After investigation and discussion, I try to make a connection between poetry and larger language issues. I explain to the class how poetry is a use of language/ genre through which authors express their point of view, using their own creative and artistic stylization in their writing. I explain that the words “heck,” “gee,” and “nibblin’” that are in Silverstein’s poem are not Standard English words but colloquiums, and that the author’s deletion of the final “g” is similar to one of the many features of Black vernacular language. I point out that just as poetry is a creative representation of an artist, Ebonics captures the creativity and the inventiveness of a people.
MODELING STANDARD ENGLISH
When children have difficulty learning Standard English, I teach by modeling the rules of Standard English, both orally and in writing. A child might read a story from their Writing Journal, for instance. The student will say a word that they want to learn how to spell “conventionally.” I then model speaking, writing, and reading the word. I also place it on the child’s ‘Word Ring,’ which is the student’s personal dictionary of words they often see and use. The student then returns to their desk, copies the word, and draws an illustration that matches the text. By using these techniques consistently and over time, children become proficient writers and orators in Standard English and Ebonics.
Ebonics is effective in teaching literacy because it is spelled the way it is spoken. When asking children to use developmental writing techniques, I might say, “Just sound it out.” Because Ebonics is phonetically structured, it frees students to focus on their own ideas and to use their own language and creativity in their journal writing. I also use other literacy activities to help my students acquire the conventions of Standard English. These include grammar instruction, writing workshop, and lessons designed to improve reading comprehension and the ability to critically reflect on literature.

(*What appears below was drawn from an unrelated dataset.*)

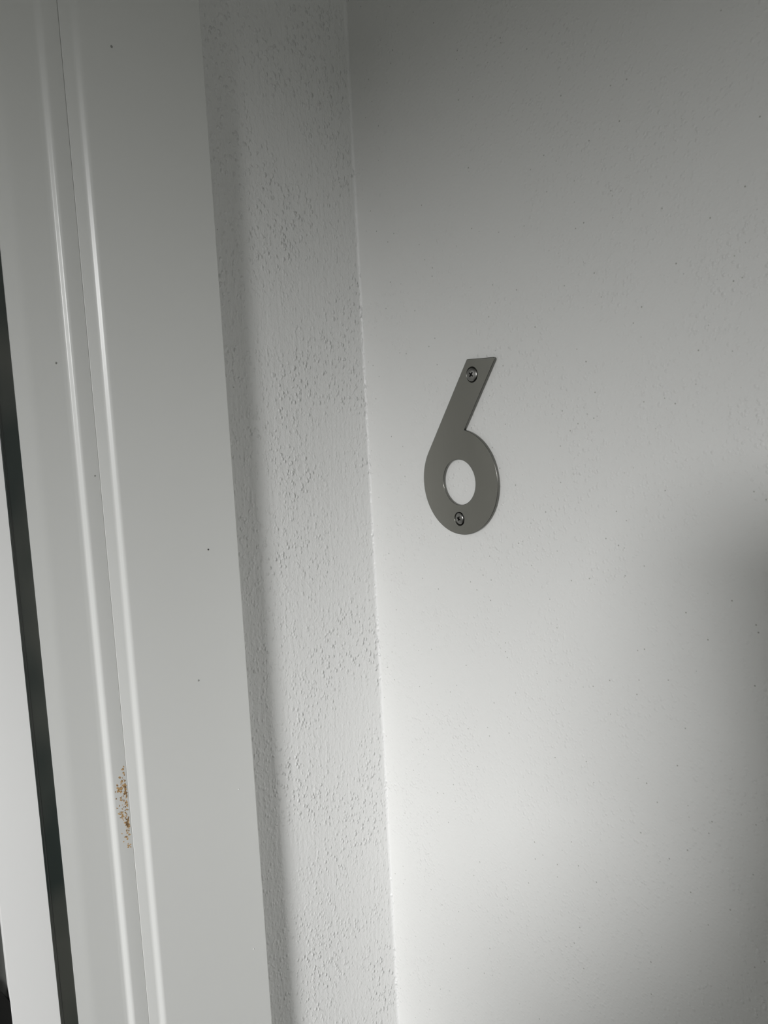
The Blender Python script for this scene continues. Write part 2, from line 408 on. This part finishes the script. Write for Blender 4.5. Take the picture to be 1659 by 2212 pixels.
for v in bm.verts:
    c = v.co.copy(); jaw = 1 - 0.28*max(0, -c.z)
    if c.y > 0.75 and abs(c.x) < 0.2 and -0.3 < c.z < 0.15: c.y += 0.16*(1 - abs(c.x)/0.2)      # nose
    if c.y > 0.7 and 0.15 < abs(c.x) < 0.5 and 0.0 < c.z < 0.25: c.y -= 0.06                    # eye sockets
    v.co = hd + RH*(c.x*0.078*jaw) + FH*(c.y*0.097*jaw) + UP*(c.z*0.118)
from_bm('head', bm, M_SKIN, person, True)
bm = bmesh.new(); bmesh.ops.create_uvsphere(bm, u_segments=32, v_segments=20, radius=1)
for v in bm.verts:
    c = v.co.copy(); 
    if c.y > 0.2 and c.z < 0.35: c.y = 0.2
    v.co = hd + RH*(c.x*0.088) + FH*(c.y*0.105 - 0.012) + UP*(c.z*0.112 + 0.018)
from_bm('hair', bm, M_HAIR, person, True)
for s in (-1, 1):
    bm = bmesh.new(); bmesh.ops.create_uvsphere(bm, u_segments=12, v_segments=8, radius=1)
    for v in bm.verts: v.co = hd + RH*(s*0.078 + v.co.x*0.011) + FH*(v.co.y*0.018) + UP*(v.co.z*0.031)
    from_bm('ear', bm, M_SKIN, person, True)
    bm = bmesh.new(); bmesh.ops.create_uvsphere(bm, u_segments=12, v_segments=8, radius=0.0115)
    for v in bm.verts: v.co += hd + RH*(s*0.031) + FH*0.081 + UP*0.012
    from_bm('eye', bm, M_LEAF, person, True)
bm = bmesh.new(); box(bm, (-0.024, 0, -0.004), (0.024, 0.006, 0.004))
for v in bm.verts: c = v.co.copy(); v.co = hd + RH*c.x + FH*(0.080 + c.y) + UP*(c.z - 0.062)
mt, _, _ = mat('lips', (0.4, 0.16, 0.14), 0.5); from_bm('mouth', bm, mt, person)
# hands: palm and five bent fingers each, the right at the phone's edge, the left raised
def hand(h, U, F, Rv, wrist, curl):
    vv = [wrist, h - U*0.015, h + U*0.022]; ee = [(0, 1), (1, 2)]; rd = [0.028, 0.032, 0.026]
    for i, ln in enumerate((0.9, 1.0, 0.95, 0.75)):
        b0 = h + U*(0.036 - 0.02*i) + F*0.004; k = len(vv)
        vv += [b0] + [b0 + F*f_*ln - Rv*r_*ln for f_, r_ in curl]
        ee += [(2 if i < 2 else 1, k), (k, k+1), (k+1, k+2), (k+2, k+3)]; rd += [0.009, 0.0085, 0.008, 0.007]
    k = len(vv); vv += [h - U*(-0.02) - Rv*0.016, h + U*0.040 - Rv*0.024 + F*0.012, h + U*0.050 - Rv*0.030 + F*0.034]
    ee += [(1, k), (k, k+1), (k+1, k+2)]; rd += [0.011, 0.0095, 0.0085]
    skin('hand', vv, ee, rd, M_SKIN, person, 1)
hand(hr, u2, fw, r2, hr - u2*0.055 - fw*0.02, ((0.026, 0.004), (0.030, 0.020), (0.028, 0.030)))
hand(hl, UP, FH, RH*-1, hl - UP*0.055 - RH*.02 - FH*.02, ((0.030, 0.004), (0.046, 0.022), (0.034, 0.036)))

I am honored and privileged to have had the opportunity to work with and learn from the children and families in my school community. This essay does not fully display the genius and power of my students’ fluent voices, words, and actions as they communicate with the world in both tongues: Standard English and Ebonics. As my students’ and I would eloquently describe ourselves; “We got it goin’ on!”